Besides frequent executive changes and fuzzy market positioning, there is still one major factor behind the decline of Yahoo. In stark contrast to the internet's laws of development, the company transformed technology into manual work. Ten years ago, Jerry Yang gave a core definition of the future of the internet, which included terms such as community, content, search and personalisation. Based on this definition, Yahoo's profit model appeared sound: create a large enough platform through the business of community, search and content fields, and push the company to profitability through selling ads on the platform. However, unlike other companies that were focusing on technology development and technology-driven content, Yahoo misunderstood the concepts of content and search; it also missed the future waves of content and community by choosing to manually create content. Yahoo believed that the key to content and search was in the portal so it gave free rein to Google, which killed the search engine side of Yahoo's business. Also, Yahoo believed that Facebook was overvalued so it missed out on a chance to buy the social networking site that is now worth well over $300 billion.

On the other hand, Mayer boldly completed 53 acquisitions within four years after she took the helm at Yahoo – almost half of the total number of acquisitions the company has made over its lifetime to date (there were 67 acquisitions in the previous 17 years.) Mayer's acquisitions were distributed throughout various industries and fields.
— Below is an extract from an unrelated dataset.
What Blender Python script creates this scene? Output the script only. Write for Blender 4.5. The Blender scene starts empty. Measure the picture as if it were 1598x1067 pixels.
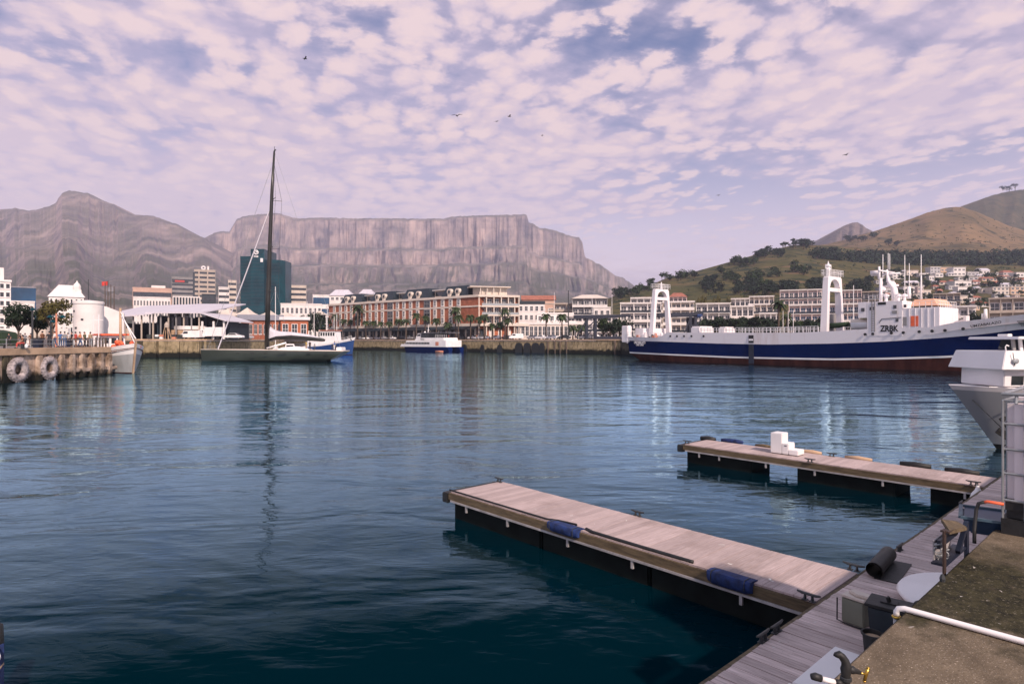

Some of them were forward-looking and refreshing, such as the acquisition of Summly (dubbed Yahoo's Siri) along with media and social networking sites popular among the youth (Tumblr and Snapchat). All these acquisitions infused Yahoo with fresh blood. But the free-fall in the search and portal business resulted in very poor performance in integrated revenue and earnings. Of course, some of this could be attributed to the general climate within the internet industry at the time.

Yahoo's decline was a combination of factors, a series of missteps over a long period of time. The company's failure should be blamed on its entire board, which failed to make the right acquisitions at the right time and failed to capitalize on the trend-driven transitions of new media. The acquisitions Mayer made were a last ditch effort to save Yahoo, a chance for the company to survive its mistakes.

Only time will tell how history will remember her stint at the helm.